-- Begin Data --

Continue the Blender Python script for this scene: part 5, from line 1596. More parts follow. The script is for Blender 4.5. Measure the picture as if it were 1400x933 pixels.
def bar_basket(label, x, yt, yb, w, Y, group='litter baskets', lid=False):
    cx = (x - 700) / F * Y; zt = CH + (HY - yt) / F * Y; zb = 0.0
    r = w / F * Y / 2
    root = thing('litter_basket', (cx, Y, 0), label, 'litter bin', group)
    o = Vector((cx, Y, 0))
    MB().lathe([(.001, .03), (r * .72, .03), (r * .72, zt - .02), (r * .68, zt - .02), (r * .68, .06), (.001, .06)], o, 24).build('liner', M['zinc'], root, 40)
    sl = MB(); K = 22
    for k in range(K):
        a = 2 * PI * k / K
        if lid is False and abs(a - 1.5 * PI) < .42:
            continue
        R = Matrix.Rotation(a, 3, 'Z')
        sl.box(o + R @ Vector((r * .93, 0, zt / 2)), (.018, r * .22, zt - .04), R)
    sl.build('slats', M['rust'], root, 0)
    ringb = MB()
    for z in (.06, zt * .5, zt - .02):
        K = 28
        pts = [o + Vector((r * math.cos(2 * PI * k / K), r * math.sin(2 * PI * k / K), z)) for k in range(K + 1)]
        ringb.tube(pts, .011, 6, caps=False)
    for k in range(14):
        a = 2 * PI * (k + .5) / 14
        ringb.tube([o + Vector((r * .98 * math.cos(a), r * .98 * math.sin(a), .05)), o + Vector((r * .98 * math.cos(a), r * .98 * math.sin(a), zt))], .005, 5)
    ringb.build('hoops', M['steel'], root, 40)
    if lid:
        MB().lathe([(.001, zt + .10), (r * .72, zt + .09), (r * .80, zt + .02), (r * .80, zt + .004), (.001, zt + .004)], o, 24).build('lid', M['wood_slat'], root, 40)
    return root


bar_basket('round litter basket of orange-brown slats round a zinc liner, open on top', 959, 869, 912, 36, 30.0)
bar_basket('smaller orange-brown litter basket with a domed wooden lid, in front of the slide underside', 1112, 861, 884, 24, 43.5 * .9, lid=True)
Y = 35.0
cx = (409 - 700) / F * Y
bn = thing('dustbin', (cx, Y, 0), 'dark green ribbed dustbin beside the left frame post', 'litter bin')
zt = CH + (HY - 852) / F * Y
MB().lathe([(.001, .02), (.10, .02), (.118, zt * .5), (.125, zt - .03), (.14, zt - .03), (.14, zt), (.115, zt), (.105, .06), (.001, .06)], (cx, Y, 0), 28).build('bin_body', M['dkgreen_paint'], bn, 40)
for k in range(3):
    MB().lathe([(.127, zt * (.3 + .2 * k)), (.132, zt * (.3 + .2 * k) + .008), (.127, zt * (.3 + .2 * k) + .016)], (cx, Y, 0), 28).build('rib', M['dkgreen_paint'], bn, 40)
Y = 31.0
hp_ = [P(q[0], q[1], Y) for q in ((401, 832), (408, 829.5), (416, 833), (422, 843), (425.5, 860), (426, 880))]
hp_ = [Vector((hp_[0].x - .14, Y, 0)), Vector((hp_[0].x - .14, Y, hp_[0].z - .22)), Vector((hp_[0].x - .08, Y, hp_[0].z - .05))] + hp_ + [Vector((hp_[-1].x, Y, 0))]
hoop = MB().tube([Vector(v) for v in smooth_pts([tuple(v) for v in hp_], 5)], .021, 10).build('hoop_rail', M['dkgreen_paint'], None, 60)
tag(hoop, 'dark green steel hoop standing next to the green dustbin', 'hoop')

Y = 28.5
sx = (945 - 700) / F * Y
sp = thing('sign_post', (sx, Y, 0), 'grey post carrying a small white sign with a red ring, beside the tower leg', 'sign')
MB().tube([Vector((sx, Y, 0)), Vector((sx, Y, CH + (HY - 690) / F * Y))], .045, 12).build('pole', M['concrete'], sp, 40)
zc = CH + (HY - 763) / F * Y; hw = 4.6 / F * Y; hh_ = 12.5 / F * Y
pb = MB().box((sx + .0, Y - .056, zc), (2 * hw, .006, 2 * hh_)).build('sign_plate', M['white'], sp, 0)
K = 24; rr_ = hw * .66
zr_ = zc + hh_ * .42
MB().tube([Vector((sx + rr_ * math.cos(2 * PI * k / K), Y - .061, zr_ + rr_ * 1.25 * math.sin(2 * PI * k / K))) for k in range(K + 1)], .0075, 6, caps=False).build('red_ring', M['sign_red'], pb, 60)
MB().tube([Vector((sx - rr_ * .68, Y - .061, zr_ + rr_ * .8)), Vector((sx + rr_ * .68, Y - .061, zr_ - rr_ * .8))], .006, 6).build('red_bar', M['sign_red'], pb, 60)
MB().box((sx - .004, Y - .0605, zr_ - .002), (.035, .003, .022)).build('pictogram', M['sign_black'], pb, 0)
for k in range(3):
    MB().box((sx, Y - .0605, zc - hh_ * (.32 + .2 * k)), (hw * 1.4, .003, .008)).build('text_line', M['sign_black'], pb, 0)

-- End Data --

■ **Problem details**: Write the material out again in its entirety, exactly as shown.

■ **Response to the task**:
Continue the Blender Python script for this scene: part 5, from line 1596. More parts follow. The script is for Blender 4.5. Measure the picture as if it were 1400x933 pixels.
def bar_basket(label, x, yt, yb, w, Y, group='litter baskets', lid=False):
    cx = (x - 700) / F * Y; zt = CH + (HY - yt) / F * Y; zb = 0.0
    r = w / F * Y / 2
    root = thing('litter_basket', (cx, Y, 0), label, 'litter bin', group)
    o = Vector((cx, Y, 0))
    MB().lathe([(.001, .03), (r * .72, .03), (r * .72, zt - .02), (r * .68, zt - .02), (r * .68, .06), (.001, .06)], o, 24).build('liner', M['zinc'], root, 40)
    sl = MB(); K = 22
    for k in range(K):
        a = 2 * PI * k / K
        if lid is False and abs(a - 1.5 * PI) < .42:
            continue
        R = Matrix.Rotation(a, 3, 'Z')
        sl.box(o + R @ Vector((r * .93, 0, zt / 2)), (.018, r * .22, zt - .04), R)
    sl.build('slats', M['rust'], root, 0)
    ringb = MB()
    for z in (.06, zt * .5, zt - .02):
        K = 28
        pts = [o + Vector((r * math.cos(2 * PI * k / K), r * math.sin(2 * PI * k / K), z)) for k in range(K + 1)]
        ringb.tube(pts, .011, 6, caps=False)
    for k in range(14):
        a = 2 * PI * (k + .5) / 14
        ringb.tube([o + Vector((r * .98 * math.cos(a), r * .98 * math.sin(a), .05)), o + Vector((r * .98 * math.cos(a), r * .98 * math.sin(a), zt))], .005, 5)
    ringb.build('hoops', M['steel'], root, 40)
    if lid:
        MB().lathe([(.001, zt + .10), (r * .72, zt + .09), (r * .80, zt + .02), (r * .80, zt + .004), (.001, zt + .004)], o, 24).build('lid', M['wood_slat'], root, 40)
    return root


bar_basket('round litter basket of orange-brown slats round a zinc liner, open on top', 959, 869, 912, 36, 30.0)
bar_basket('smaller orange-brown litter basket with a domed wooden lid, in front of the slide underside', 1112, 861, 884, 24, 43.5 * .9, lid=True)
Y = 35.0
cx = (409 - 700) / F * Y
bn = thing('dustbin', (cx, Y, 0), 'dark green ribbed dustbin beside the left frame post', 'litter bin')
zt = CH + (HY - 852) / F * Y
MB().lathe([(.001, .02), (.10, .02), (.118, zt * .5), (.125, zt - .03), (.14, zt - .03), (.14, zt), (.115, zt), (.105, .06), (.001, .06)], (cx, Y, 0), 28).build('bin_body', M['dkgreen_paint'], bn, 40)
for k in range(3):
    MB().lathe([(.127, zt * (.3 + .2 * k)), (.132, zt * (.3 + .2 * k) + .008), (.127, zt * (.3 + .2 * k) + .016)], (cx, Y, 0), 28).build('rib', M['dkgreen_paint'], bn, 40)
Y = 31.0
hp_ = [P(q[0], q[1], Y) for q in ((401, 832), (408, 829.5), (416, 833), (422, 843), (425.5, 860), (426, 880))]
hp_ = [Vector((hp_[0].x - .14, Y, 0)), Vector((hp_[0].x - .14, Y, hp_[0].z - .22)), Vector((hp_[0].x - .08, Y, hp_[0].z - .05))] + hp_ + [Vector((hp_[-1].x, Y, 0))]
hoop = MB().tube([Vector(v) for v in smooth_pts([tuple(v) for v in hp_], 5)], .021, 10).build('hoop_rail', M['dkgreen_paint'], None, 60)
tag(hoop, 'dark green steel hoop standing next to the green dustbin', 'hoop')

Y = 28.5
sx = (945 - 700) / F * Y
sp = thing('sign_post', (sx, Y, 0), 'grey post carrying a small white sign with a red ring, beside the tower leg', 'sign')
MB().tube([Vector((sx, Y, 0)), Vector((sx, Y, CH + (HY - 690) / F * Y))], .045, 12).build('pole', M['concrete'], sp, 40)
zc = CH + (HY - 763) / F * Y; hw = 4.6 / F * Y; hh_ = 12.5 / F * Y
pb = MB().box((sx + .0, Y - .056, zc), (2 * hw, .006, 2 * hh_)).build('sign_plate', M['white'], sp, 0)
K = 24; rr_ = hw * .66
zr_ = zc + hh_ * .42
MB().tube([Vector((sx + rr_ * math.cos(2 * PI * k / K), Y - .061, zr_ + rr_ * 1.25 * math.sin(2 * PI * k / K))) for k in range(K + 1)], .0075, 6, caps=False).build('red_ring', M['sign_red'], pb, 60)
MB().tube([Vector((sx - rr_ * .68, Y - .061, zr_ + rr_ * .8)), Vector((sx + rr_ * .68, Y - .061, zr_ - rr_ * .8))], .006, 6).build('red_bar', M['sign_red'], pb, 60)
MB().box((sx - .004, Y - .0605, zr_ - .002), (.035, .003, .022)).build('pictogram', M['sign_black'], pb, 0)
for k in range(3):
    MB().box((sx, Y - .0605, zc - hh_ * (.32 + .2 * k)), (hw * 1.4, .003, .008)).build('text_line', M['sign_black'], pb, 0)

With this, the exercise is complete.